O-B House, popular Fort Lauderdale brunch cafe touting giant pancakes, moves out of Himmarshee home after 12 years

West of the Himmarshee bars in a quaint Old Florida building, the Old Fort Lauderdale Breakfast House stood as a bastion for hungry downtown eaters with oven-baked pancakes the size of hubcaps, cage-free eggs and housemade biscuits.

Now the O-B House, as locals affectionately called it, has left its longtime home after 12 years, abruptly closing without warning after lunch service on Feb. 3. Co-owner Rodney Ely tells the South Florida Sun Sentinel that plans are underway to relocate to a new storefront in Fort Lauderdale, although a contract hasn’t yet been signed.

Ely says the eatery’s cramped space — just 20 seats — played a big role in his decision not to renew the five-year lease on Himmarshee Street, which he says came up for renewal in February.

“There’s a certain nostalgia to the intimacy, but as a business model, it’s not the best dynamic,” explains Ely, who operates the restaurant with co-owner Aaron Johnson. “I don’t want to call it a forced closure. It had limitations. My instincts told me it’s just not the right location anymore.”

On Thursday, a For Lease sign wallpapered the front of O-B House’s tangerine-colored building, while a forklift stood nearby on the sidewalk.

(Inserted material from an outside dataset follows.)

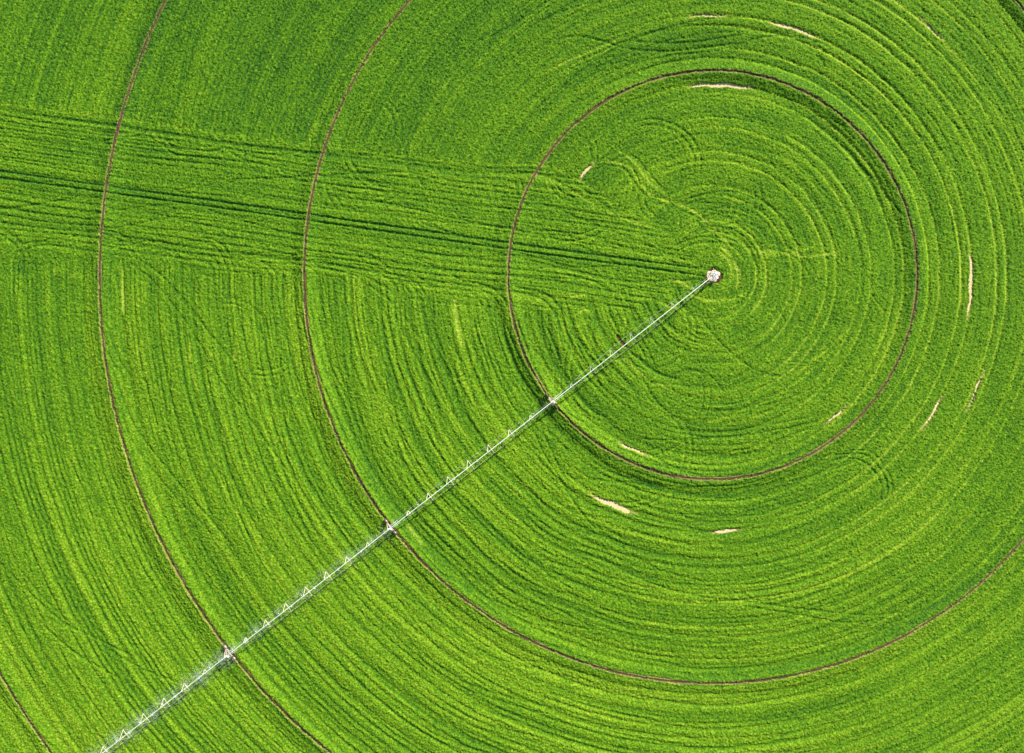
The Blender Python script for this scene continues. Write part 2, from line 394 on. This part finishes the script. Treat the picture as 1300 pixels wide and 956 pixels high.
for i in range(40):     # loose machine loops round the pivot and where rows meet the strip
    cx_, cy_, sx_, sy_ = R_.choice(((260, 395, 130, 50), (470, 400, 90, 40), (640, 420, 70, 60), (800, 240, 70, 45), (870, 420, 110, 70), (760, 500, 90, 70), (930, 300, 60, 60), (600, 215, 140, 25), (300, 200, 160, 35)))
    cx_ += R_.uniform(-sx_, sx_); cy_ += R_.uniform(-sy_, sy_); rad = R_.uniform(22, 75); a0 = R_.uniform(0, 6.28); sp = R_.uniform(1.0, 2.6); gr = R_.uniform(-.25, .8)
    am = R_.uniform(.4, .8)
    for off in (0, 8.5):
        pts = [(cx_+(rad*(1+gr*f/6)+off)*math.cos(a0+sp*f/6), cy_+(rad*(1+gr*f/6)+off)*.85*math.sin(a0+sp*f/6)) for f in range(7)]
        stamp(gx, pts, am, R_.uniform(1.0, 1.4), i+2500)
        stamp(lx, [(p[0]-1.8, p[1]+2.0) for p in pts], am*.4, 1.2, i+2600)
mk = np.zeros_like(X)
for i in range(46):     # headland turns where the ring rows swing into the strip
    low = i % 3 != 0
    xx = R_.uniform(20, 800) if low else R_.uniform(20, 740)
    bx = np.interp(xx, LX, LY) if low else np.interp(xx, UX, UY)
    sgn = 1 if low else -1; wd_ = R_.choice((-1, 1))*R_.uniform(25, 75); dp = R_.uniform(18, 60)*(1 if low else .6); ins_ = R_.uniform(4, 34)
    # start along the ring direction outside the strip
    dx, dy = xx-PVX, bx-PVY; rl = math.hypot(dx, dy); tx, ty = -dy/rl, dx/rl
    if ty*sgn < 0: tx, ty = -tx, -ty
    base = [(xx+tx*dp*f, bx+ty*dp*f) for f in (1.0, .55, .15)]
    pts = base+[(xx+wd_*.22, bx-sgn*ins_*.55+wd_*.03), (xx+wd_*.6, bx-sgn*ins_*.92+wd_*.08), (xx+wd_*1.15, bx-sgn*ins_+wd_*.16)]
    a_m = R_.uniform(.45, .9)
    for off in (0, R_.uniform(6.5, 9)):
        q = [(p[0]+off*(.9 if wd_ > 0 else -.9)*-1, p[1]-sgn*off*.6) for p in pts]
        stamp(gx, q, a_m, R_.uniform(1.0, 1.5), i+1500); stamp(lx, [(p[0]-1.6, p[1]+1.8) for p in q], a_m*.35, 1.1, i+1600)
for kind, pts, amp, wid in MARKS:
    stamp(gx if kind == 'g' else lx, pts, amp*(1.25 if kind == 'l' or pts[0][0] < -100 else .95), wid*1.1, len(pts), True)
    if pts[0][0] > -100: stamp(mk, pts, amp, wid*3.5, 1, True)

brk = .88+.22*vn(X, Y, 9, 91)
groove = groove*brk*.8*(1-.45*np.clip(mk, 0, 1)) + gx*(.9+.2*vn(X, Y, 5, 92))
pale = pale*brk*.9 + lx*(1.2+.25*vn(X, Y, 5, 93))


J, I = np.meshgrid(np.arange(nx), np.arange(ny))
wn = hsh(J, I, 101)*2-1
n2_ = vn(x2, y2, .36, 102); n3_ = vn(x2, y2, .85, 103); n4_ = vn(x2, y2, 2.6, 104)
height += fine*(.15*wn + .07*n2_ + .035*n3_) + .03*n4_
height += fine*(.05*swr*(1-band)+.07*sw2)
height -= fine*np.clip(groove, 0, 1.8)*.36
height -= fine*np.clip(pale, 0, 1.5)*.07

height = np.maximum(height, .06+.05*n2_)
vig = vn(X, Y, 130, 111)*.5+vn(X, Y, 48, 112)*.35
big = .10*ss(-250, 350, (CX-X)*.55+(Y-CY)*.85) - .12*ss(60, 480, (CX-X)*.6-(Y-CY)*.8)  # broad light falloff painted into the tint: lower left lighter, upper left darker
tint = .53 + big + .31*wn + .09*n2_ + .03*n3_ + .030*n4_ + .045*vig + .13*swr*(1-band) + .09*sw2 - .10*ss(1.0, 1.5, gx) - .17*np.clip(groove, 0, 1.5) + .36*np.clip(pale, 0, 1.5)
straw += np.clip(pale-.8, 0, 1)*.35*(.6+.6*n2_)
# slightly darker crop beside the wheel rings; scattered light flecks
for k, R in enumerate(RINGS):
    d = np.abs(r-R); tint -= .03*np.exp(-(d/15)**2)
vr = Y-(217+.139*X); tint -= .07*band*ss(-6, -1, vr)*ss(26, 8, vr)
fl = hsh(J//2, I//2, 131); tint += .18*(fl > .985)*fine; tint -= .22*(fl < .02)*fine

# wheel rings: crop gone
rn = r + .40*wn + .6*vn(X, Y, 7, 141) + .55*vn(X, Y, 2.4, 142)
for R in RINGS:
    d = np.abs(rn-R)
    cut = ss(1.35, .7, d+.35*vn(X, Y, 26, 145)-.1)
    height = height*(1-cut) + (-.30)*cut
    straw = np.maximum(straw, .55*ss(3.2, 1.8, d)*(1-cut)*(.55+.45*vn(X, Y, 4, 143)))
    height -= fine*.08*ss(3.8, 2.4, d)
# sand patches: crop gone
PATCHES = [(p[0], p[1], p[2], p[3]*.92, p[4]) for p in PATCHES]
for rr_, a0, a1, hw, lab in PATCHES:
    pd = np.degrees(phi); t = (pd-a0)/(a1-a0)
    wd = hw*np.clip(1-(2*np.clip(t, 0, 1)-1)**2, 0, 1)**1.2
    d = np.abs(r-rr_+.8*np.sin(pd*.9)) + .5*vn(X, Y, 3, 151) + .55*vn(X, Y, 1.6, 152) + .4*wn
    inside = (t > 0) & (t < 1)
    cut = np.where(inside, ss(wd+.5, wd-.3, d)*(wd > .25), 0)
    height = height*(1-cut)+(-.30)*cut
    te = (pd-a0+1.5)/(a1-a0+3.0); ins2 = (te > 0) & (te < 1)
    near = np.where(ins2, ss(hw*.6+2.2, .4, d)*np.clip(1-(2*te-1)**4, 0, 1), 0)
    straw = np.maximum(straw, near*(1-cut)*.6); tint += .15*near; height -= fine*.16*near*(1-cut)
# pivot clearing
ang = phi; pr = 9.6+1.5*np.sin(ang*3+.5)+1.0*np.sin(ang*5+2)+.6*vn(X, Y, 3, 161)
dpx = np.hypot(X-(PVX+2.0), Y-(PVY+1.5))
cut = ss(1.2, -1.0, dpx-pr); height = height*(1-cut)+(-.30)*cut
straw = np.maximum(straw, ss(2.8, .5, dpx-pr)*(1-cut)*.35*(ang > 1.5))
# wet start of one dark pass
bare = np.zeros_like(X); stamp(bare, [(782.5,425),(788,433),(795,441.5)], 1.3, 2.0, 3); stamp(bare, [(656,402),(662,424),(672,448)], .75, 1.3, 4); stamp(bare, [(797,443),(806,452),(816,460)], .8, 1.2, 5)
height = np.where(bare > .55, -.2, height)

crop_attr = np.ones((ny, nx, 4), np.float32)
crop_attr[..., 0] = np.clip(tint, 0, 1.1); crop_attr[..., 1] = np.clip(straw, 0, .85); crop_attr[..., 2] = 0
crop = grid_mesh('crop', xs, ys, (TZ+height).astype(np.float32), M_CROP, {'crop': crop_attr})
crop['kind'] = 'stuff'; crop['label'] = 'dense bright green crop combed by circular and straight machine passes'

gxs = axis(-131, 131, .5, 1900); gys = axis(-106, 90, .5, 1900)
a_, b_ = np.meshgrid(gxs, gys)
ground = grid_mesh('ground', gxs, gys, terrain(a_, b_)-.02, M_SOIL)
ground['kind'] = 'structure'; ground['label'] = 'brown soil under the crop'

# ------------------------------------------------------------------ wheel rings (ruts) and sand patches
def finish(name, verts, faces, material, parent=None, smooth=True, attr=None):
    me = bpy.data.meshes.new(name); me.from_pydata(verts, [], faces); me.update()
    me.polygons.foreach_set('use_smooth', [smooth]*len(me.polygons))
    if attr:
        ca = me.color_attributes.new(attr[0], 'FLOAT_COLOR', 'POINT'); ca.data.foreach_set('color', np.array(attr[1], np.float32).ravel())
    me.materials.append(material)
    o = bpy.data.objects.new(name, me); C.objects.link(o)
    if parent: o.parent = parent
    return o
ring_names = ['innermost wheel ring round the pivot', 'second wheel ring out from the pivot', 'third wheel ring out from the pivot', 'fourth wheel ring crossing the lower left corner']
offs = [-.50, -.36, -.24, -.13, 0, .13, .24, .36, .50]
dep = [.03, .06, .04, -.12, -.16, -.12, .04, .06, .03]
wet = [-.1, .0, .45, 1.0, 1.0, 1.0, .4, -.1, -.15]
for k, R in enumerate(RM):
    n = int(2*math.pi*R/.45)
    th = np.arange(n)/n*2*np.pi
    V = np.empty((n, 9, 3)); W = np.ones((n, 9, 4), np.float32)
    jit = vn(th*R, th*0+k*10, 3.0, 171)*.05
    for j, o_ in enumerate(offs):
        rr_ = R+o_+jit
        vx = PIV[0]+rr_*np.cos(th); vy = PIV[1]+rr_*np.sin(th)
        lug = .035*vn(th*R, th*0+j*3.3+k, .5, 172)
        V[:, j, 0] = vx; V[:, j, 1] = vy; V[:, j, 2] = terrain(vx, vy)+dep[j]+.045+lug
        W[:, j, 0] = wet[j]+.35*vn(th*R, th*0+k*7, 5, 173)+.25*vn(th*R, th*0+j*2.1, .8, 174)
    F = [(i*9+j, i*9+j+1, ((i+1) % n)*9+j+1, ((i+1) % n)*9+j) for i in range(n) for j in range(8)]
    o = finish('wheel_track', V.reshape(-1, 3).tolist(), F, M_RUT, attr=('wet', W))
    o['kind'] = 'structure'; o['label'] = ring_names[k]+', a narrow brown rut with pale edges'
for rr_, a0, a1, hw, lab in PATCHES:
    V = []; F = []; n = 40
    for i in range(n+1):
        t = i/n; a = math.radians(a0+(a1-a0)*t)
        for j in range(5):
            R = (rr_ - .8*math.sin(math.degrees(a)*.9) + (j/2-1)*(hw+1.2)*max(.05, 1-(2*t-1)**2)**.6)/SC
            px_ = PIV[0]+R*math.cos(a); py_ = PIV[1]-R*math.sin(a)
            V.append((px_, py_, terrain1(px_, py_)+.05+.012*math.sin(i*1.7+j*2.3)))
    F = [(i*5+j, i*5+j+1, (i+1)*5+j+1, (i+1)*5+j) for i in range(n) for j in range(4)]
    o = finish('sand_patch', V, F, M_SAND)
    o['kind'] = 'structure'; o['label'] = lab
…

“OB is leaving this location and while it’s been a ride, we’re sad to leave,” Ely and Johnson posted on social media earlier this week. “Thank you for joining us, whether it was one time or whether you were a regular, we thank you.”

When it debuted in August 2011, the O-B House stood among the rare downtown restaurants open before 10 a.m., catering to early risers and tourists beside the Himmarshee bars and nightclubs still buzzing from the night before. It offered customers rustic walls adorned with old photo prints of World War II sailors, a gravel patio and generously portioned omelets and buttermilk biscuit sandwiches.

No menu items were more generously portioned than its dense, casserole-thick pancakes, served in a cast-iron pan and made with buttermilk, organic flour, sour cream and Vermont maple syrup. A week before O-B House opened, Ely recalls barricading himself in the kitchen, refining the recipe.

“One of the secrets to that pancake was the amount of egg I used in that batter,” he says. “I had to invent a pancake where, when people saw it, their heads would explode, not only by how it looked but by how it tasted.”

As much as it delighted customers, O-B House also polarized some.

The breakfast-lunch eatery maintained a strict no-menu-substitutions policy. Online reviews are filled with examples of customers complaining of overlong wait times, rude servers and mandatory service charges. The restaurant also made headlines in 2016 for eighty-sixing its tipping policy by raising menu prices instead.

On the South Florida Sun Sentinel-run Facebook page, “Let’s Eat, South Florida,” patrons sounded off about the closing of O-B House. One customer, Vanessa Apotheker, liked the service but compared it to “the soup nazi from Seinfeld.”

“The way Rodney would allow zero substitutions — anything resembling a complaint, you’d get kicked out,” she wrote.

“Best bacon, cheese grits and pancakes in town,” another customer, Barbra Anne-Stern, opined. “Loved being able to sit outside with the dogs.”

Ely agrees that O-B House’s policies could be divisive but defends their usefulness in creating a “better customer experience,” he says.

“That philosophy is what has made the brand so successful, even though it’s polarizing,” Ely says. “People have these preconceived notions for what breakfast should mean to them. It’s about experiencing someone else’s cooking, their vision, not recreating something that you can cook for yourself at home.”